### Stated problem
Return only the lines from the top of the data down to the one that holds "for o in list(bpy.data.objects): bpy.data.objects.remove(o)", both included, without any pictures.

### Dataset content
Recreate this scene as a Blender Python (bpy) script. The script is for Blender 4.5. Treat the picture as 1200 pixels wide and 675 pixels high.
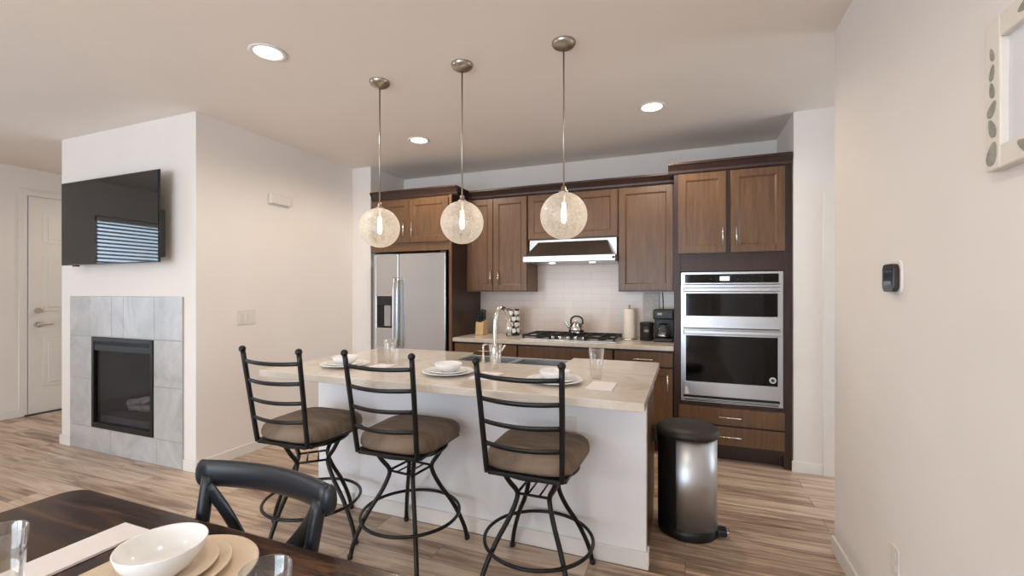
import bpy, bmesh, math, random
from mathutils import Vector, Matrix
random.seed(7)
PI = math.pi
C = bpy.context.scene.collection
for o in list(bpy.data.objects): bpy.data.objects.remove(o)

# ------------------------------------------------------------------ camera
cam_d = bpy.data.cameras.new('camera'); cam = bpy.data.objects.new('camera', cam_d); C.objects.link(cam)
cam.location = (0, 0, 1.37)
cam.rotation_euler = (PI/2, 0, math.atan(203/523.5))
cam_d.sensor_width = 36; cam_d.lens = 523.5/1200*36; cam_d.shift_y = 4.5/1200; cam_d.clip_start = 0.05
bpy.context.scene.camera = cam

# ------------------------------------------------------------------ world, lights, exposure
vs = bpy.context.scene.view_settings
bpy.context.scene.display_settings.display_device = 'sRGB'
vs.view_transform = 'Standard'; vs.look = 'None'; vs.gamma = 1; vs.use_curve_mapping = False
vs.exposure = -0.06
w = bpy.data.worlds.new('daylight'); bpy.context.scene.world = w; w.use_nodes = True
w.node_tree.nodes['Background'].inputs[0].default_value = (0.72, 0.85, 1, 1)
w.node_tree.nodes['Background'].inputs[1].default_value = 5.0

def area(name, loc, rot, sx, sy, power, col):
    l = bpy.data.lights.new(name, 'AREA'); l.shape = 'RECTANGLE'; l.size = sx; l.size_y = sy
    l.energy = power; l.color = col
    o = bpy.data.objects.new(name, l); o.location = loc; o.rotation_euler = rot; C.objects.link(o)
    return o
# daylight coming in through an added, unseen patio door behind the camera and the living room window
area('added_patio_daylight', (-2.0, -3.75, 1.3), (PI/2, 0, 0), 4.2, 2.2, 105, (0.93, 0.96, 1.0))
area('side_window_daylight', (-7.05, 0.1, 1.45), (PI/2, 0, -PI/2), 1.8, 1.7, 26, (0.72, 0.86, 1.0))
area('hall_window_daylight', (3.15, 3.4, 1.5), (PI/2, 0, PI/2), 0.9, 1.6, 4, (1.0, 0.95, 0.88))
LAMP = (1.0, 0.865, 0.715)
DOWNLIGHT_W = 9.8
PENDANT_W = 0.22

# ------------------------------------------------------------------ geometry helpers
def V(*a): return Vector(a)
class MB:
    """collects shapes into one mesh"""
    def __init__(s): s.v = []; s.f = []; s.sm = []
    def add(s, vs_, fs, smooth=False):
        n = len(s.v); s.v += [tuple(p) for p in vs_]
        for f in fs: s.f.append(tuple(i+n for i in f)); s.sm.append(smooth)
        return s
    def bm(s, bm, mat=None, smooth=False):
        bm.verts.index_update()
        vs_ = [(mat @ v.co) if mat else v.co.copy() for v in bm.verts]
        s.add(vs_, [[v.index for v in f.verts] for f in bm.faces], smooth); bm.free(); return s
    def box(s, x0, x1, y0, y1, z0, z1, bev=0.0, seg=2, mat=None, smooth=False):
        b = bmesh.new(); bmesh.ops.create_cube(b, size=1)
        for v in b.verts:
            v.co = V((x0+x1)/2+v.co.x*(x1-x0), (y0+y1)/2+v.co.y*(y1-y0), (z0+z1)/2+v.co.z*(z1-z0))
        if bev > 0: bmesh.ops.bevel(b, geom=list(b.edges), offset=bev, segments=seg, affect='EDGES', profile=0.5)
        return s.bm(b, mat, smooth)
    def prism(s, poly, a0, a1, axis='x', bev=0.0, smooth=False):
        """2-D polygon extruded along axis; poly coords are the other two axes in order"""
        def P(p, a):
            return {'x': V(a, p[0], p[1]), 'y': V(p[0], a, p[1]), 'z': V(p[0], p[1], a)}[axis]
        n = len(poly); b = bmesh.new()
        A = [b.verts.new(P(p, a0)) for p in poly]; B = [b.verts.new(P(p, a1)) for p in poly]
        b.faces.new(A[::-1]); b.faces.new(B)
        for i in range(n): b.faces.new((A[i], A[(i+1) % n], B[(i+1) % n], B[i]))
        bmesh.ops.recalc_face_normals(b, faces=b.faces)
        if bev > 0: bmesh.ops.bevel(b, geom=list(b.edges), offset=bev, segments=2, affect='EDGES', profile=0.5)
        return s.bm(b, None, smooth)
    def lathe(s, prof, n=32, c=(0, 0, 0), mat=None, smooth=True):
        vs_ = []; fs = []; rings = []
        for r, z in prof:
            if r < 1e-6:
                rings.append([len(vs_)]); vs_.append(V(c[0], c[1], c[2]+z))
            else:
                rings.append(list(range(len(vs_), len(vs_)+n)))
                for k in range(n):
                    a = 2*PI*k/n; vs_.append(V(c[0]+r*math.cos(a), c[1]+r*math.sin(a), c[2]+z))
        for A, B in zip(rings, rings[1:]):
            for k in range(n):
                k2 = (k+1) % n
                if len(A) == 1 and len(B) == 1: continue
                if len(A) == 1: fs.append((A[0], B[k2], B[k])) if False else fs.append((A[0], B[k], B[k2])[::-1])
                elif len(B) == 1: fs.append((A[k], A[k2], B[0]))
                else: fs.append((A[k], A[k2], B[k2], B[k]))
        if mat: vs_ = [mat @ p for p in vs_]
        return s.add(vs_, fs, smooth)
    def tube(s, pts, r, n=10, closed=False, flat=None, up=None):
        """swept tube; r number or list; flat=(rw, rh) gives an oval section with rh along 'up'"""
        pts = [Vector(p) for p in pts]; m = len(pts)
        R = r if isinstance(r, (list, tuple)) else [r]*m
        T = []
        for i in range(m):
            a = pts[(i-1) % m] if (closed or i > 0) else pts[i]
            b = pts[(i+1) % m] if (closed or i < m-1) else pts[i]
            T.append((b-a).normalized())
        u = Vector(up) if up else (V(0, 0, 1) if abs(T[0].z) < .9 else V(1, 0, 0))
        vs_ = []; fs = []
        for i in range(m):
            u = Vector(up) if up else u
            u = (u-T[i]*u.dot(T[i])).normalized(); v = T[i].cross(u)
            rw, rh = flat if flat else (R[i], R[i])
            for k in range(n):
                a = 2*PI*k/n; vs_.append(pts[i]+u*(rh*math.cos(a))+v*(rw*math.sin(a)))
        for i in range(m if closed else m-1):
            j = (i+1) % m
            for k in range(n):
                k2 = (k+1) % n; fs.append((i*n+k, i*n+k2, j*n+k2, j*n+k))
        if not closed:
            fs.append(tuple(range(n))[::-1]); fs.append(tuple((m-1)*n+k for k in range(n)))
        return s.add(vs_, fs, True)
    def cyl(s, p0, p1, r, n=20, r2=None):
        p0, p1 = Vector(p0), Vector(p1); d = (p1-p0).normalized()
        u = V(0, 0, 1) if abs(d.z) < .9 else V(1, 0, 0); u = (u-d*u.dot(d)).normalized(); v = d.cross(u)
        r2 = r if r2 is None else r2; vs_ = []
        for p, q in ((p0, r), (p1, r2)):
            for k in range(n):
                a = 2*PI*k/n; vs_.append(p+u*(q*math.cos(a))+v*(q*math.sin(a)))
        m = len(s.v)
        s.add(vs_, [(k, (k+1) % n, n+(k+1) % n, n+k) for k in range(n)], True)
        return s.add(vs_, [tuple(range(n))[::-1], tuple(range(n, 2*n))], False)
    def sphere(s, c, r, n=16, sc=(1, 1, 1)):
        b = bmesh.new(); bmesh.ops.create_uvsphere(b, u_segments=n, v_segments=max(8, n//2+2), radius=r)
        return s.bm(b, Matrix.Translation(c) @ Matrix.Diagonal((*sc, 1)), True)
    def build(s, name, m, parent=None, loc=None, rot=None):
        me = bpy.data.meshes.new(name); me.from_pydata([tuple(p) for p in s.v], [], s.f)
        b = bmesh.new(); b.from_mesh(me)
        bmesh.ops.remove_doubles(b, verts=b.verts, dist=1e-6) if len(s.v) < 3000 else None
        bmesh.ops.recalc_face_normals(b, faces=b.faces)
        b.to_mesh(me); b.free()
        if len(me.polygons) == len(s.sm): me.polygons.foreach_set('use_smooth', s.sm)
        else: me.polygons.foreach_set('use_smooth', [any(s.sm)]*len(me.polygons))
        me.materials.append(m); me.update()
        o = bpy.data.objects.new(name, me); C.objects.link(o)
        if parent: o.parent = parent
        if loc: o.location = loc
        if rot: o.rotation_euler = rot
        return o
def catmull(pts, k=6, closed=False):
    P = [Vector(p) for p in pts]; n = len(P); out = []
    rng = range(n if closed else n-1)
    for i in rng:
        p0 = P[(i-1) % n] if closed or i > 0 else P[i]*2-P[i+1]
        p1 = P[i]; p2 = P[(i+1) % n]
        p3 = P[(i+2) % n] if closed or i+2 < n else p2*2-p1
        for j in range(k):
            t = j/k
            out.append(.5*((2*p1)+(-p0+p2)*t+(2*p0-5*p1+4*p2-p3)*t*t+(-p0+3*p1-3*p2+p3)*t**3))
    if not closed: out.append(P[-1])
    return out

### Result
Recreate this scene as a Blender Python (bpy) script. The script is for Blender 4.5. Treat the picture as 1200 pixels wide and 675 pixels high.
import bpy, bmesh, math, random
from mathutils import Vector, Matrix
random.seed(7)
PI = math.pi
C = bpy.context.scene.collection
for o in list(bpy.data.objects): bpy.data.objects.remove(o)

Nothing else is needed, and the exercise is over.